There may have been more portable ones, and ones that had bigger libraries of sounds, but nothing else in the world sounds like a Moog.
Robert Moog, the creator of the electronic music synthesizer that bears his name and that became ubiquitous among both experimental composers and rock musicians in the 1960’s and 1970’s, died on Sunday at his home in Asheville, N.C. He was 71.

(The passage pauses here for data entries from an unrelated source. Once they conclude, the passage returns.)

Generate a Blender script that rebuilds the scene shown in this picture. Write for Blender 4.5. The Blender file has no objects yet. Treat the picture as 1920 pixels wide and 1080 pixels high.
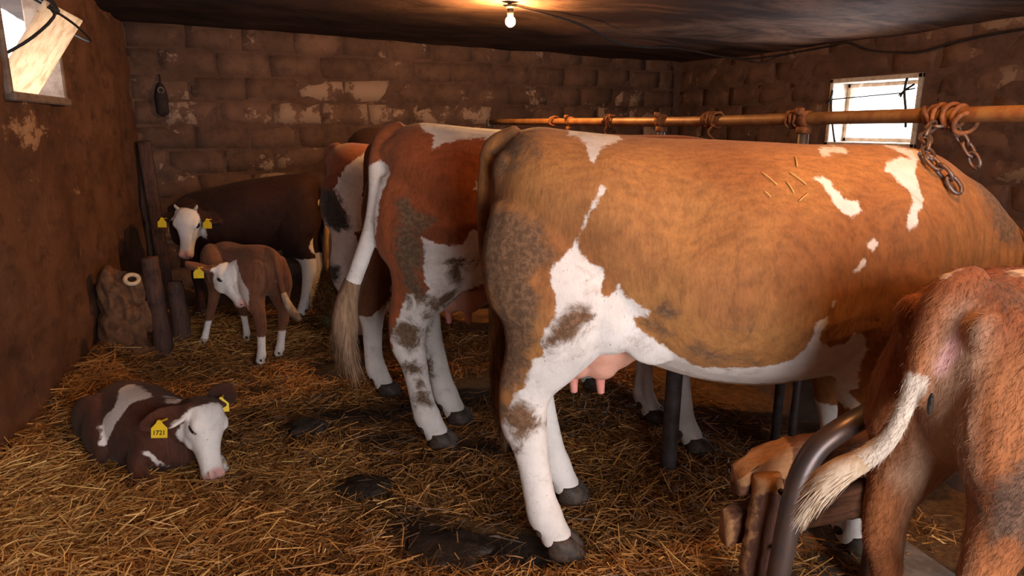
import bpy, bmesh, math, random
import numpy as np
from mathutils import Vector, Matrix, noise as mnoise
from mathutils.bvhtree import BVHTree

R = math.radians
SC = bpy.context.scene
COL = SC.collection
rng = np.random.default_rng(7)
random.seed(7)

# ------------------------------------------------------------------ camera
cam_data = bpy.data.cameras.new('camera')
cam = bpy.data.objects.new('camera', cam_data)
COL.objects.link(cam)
cam_data.sensor_width = 36.0
cam_data.lens = 1300.0 / 1920.0 * 36.0
cam_data.clip_start = 0.05
cam.location = (0, 0, 1.43)
cam.rotation_euler = (R(90 - 13.162), 0, R(-22.756))
SC.camera = cam

# ------------------------------------------------------------------ light
vs = SC.view_settings
vs.view_transform = 'Standard'
vs.look = 'None'
vs.gamma = 1.0
vs.use_curve_mapping = False
vs.exposure = 0.0
SC.cycles.use_denoising = True
SC.cycles.max_bounces = 8
SC.cycles.sample_clamp_indirect = 6.0

W = bpy.data.worlds.new('overcast_sky')
SC.world = W
W.use_nodes = True
bg = W.node_tree.nodes['Background']
bg.inputs['Color'].default_value = (0.92, 0.95, 1.0, 1)
bg.inputs['Strength'].default_value = 5.0

LAMP_W = 115.0           # bulb in view
LAMP2_W = 48.0          # second bulb on the same cable, nearer the door
WARM = (1.0, 0.50, 0.17)
DAY = (0.88, 0.90, 1.0)


def area_light(name, loc, target, sx, sy, power, color):
    d = bpy.data.lights.new(name, 'AREA')
    d.shape = 'RECTANGLE'
    d.size = sx
    d.size_y = sy
    d.energy = power
    d.color = color
    o = bpy.data.objects.new(name, d)
    COL.objects.link(o)
    o.location = loc
    o.rotation_euler = (Vector(target) - Vector(loc)).to_track_quat('-Z', 'Y').to_euler()
    return o


# daylight entering by the open stable door behind the camera and by the two windows
area_light('door_daylight', (0.95, -1.75, 1.25), (1.0, 2.5, 0.85), 1.9, 1.8, 118, DAY)
area_light('window_daylight', (5.5, 4.44, 1.6), (2.5, 3.4, 0.7), 0.8, 0.6, 40, DAY)
area_light('window_daylight', (-1.25, 4.3, 1.8), (1.2, 4.0, 0.4), 0.75, 0.6, 16, DAY)

# ------------------------------------------------------------------ frames
PSI = R(22.756)


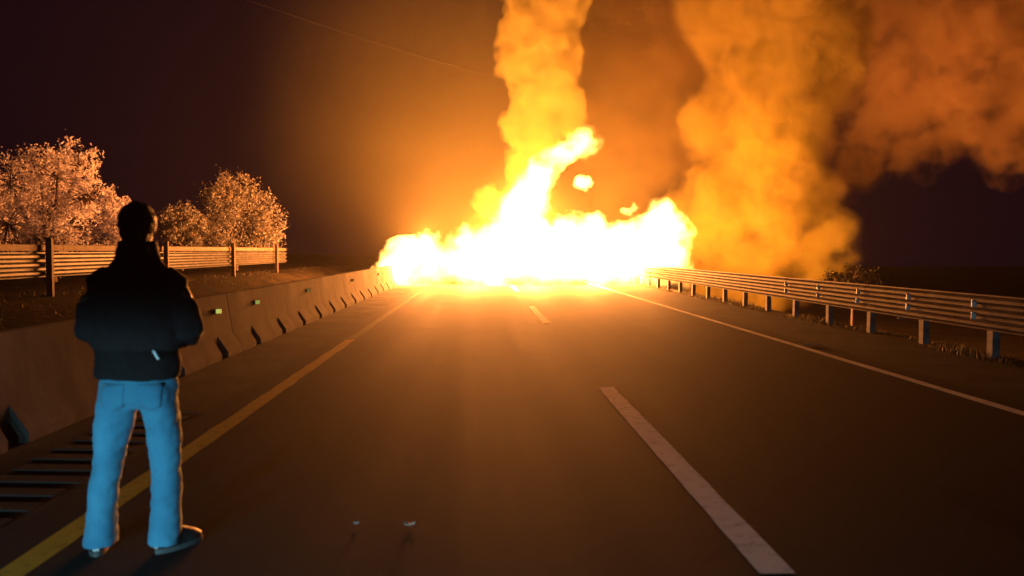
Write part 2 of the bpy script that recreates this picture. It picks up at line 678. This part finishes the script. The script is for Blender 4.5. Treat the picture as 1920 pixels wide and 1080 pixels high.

The first Moog synthesizers were collections of modules, connected by electronic patch cords, something like those that connect stereo components. The first module, an oscillator, would produce a sound wave, giving a musician a choice of several kinds, ranging from the gracefully undulating purity of a sine wave to the more complex, angular or abrasive sounds of square and sawtooth waves. The wave was sent to the next module, called an A.D.S.R. (attack-decay-sustain-release) envelope generator, with which the player defined the way a note begins and ends, and how long it is held. A note might, for example, explode in a sudden burst, like a trumpet blast, or it could fade in at any number of speeds. From there, the sound went to a third module, a filter, which was used to shape its color and texture.
— Robert Moog, Music Synthesizer Creator, Dies, by Allan Kozinn, NYTimes.com, August 22, 2005
My fondest memory of the Moog synthesizer was when it first came out we took an album of it over to our friends’ house. Their five-year old son was sitting on the floor in front of the stereo coloring. With the first note, he raised his head and looked directly at the stereo and vomitted. We immediately took it off the turntable.
His father experimented a day or so later with the album and the kid threw up each time he heard the Moog.
I wonder if this still happens now that he is, what, 40 years old?
What an amazing step the Moog was! All I remember was that there were lots of pieces written about the “death” of live music. Ha Ha….didn’t happen! Bon Voyage Mr. Moog…and thanks for those lovely and interesting sounds!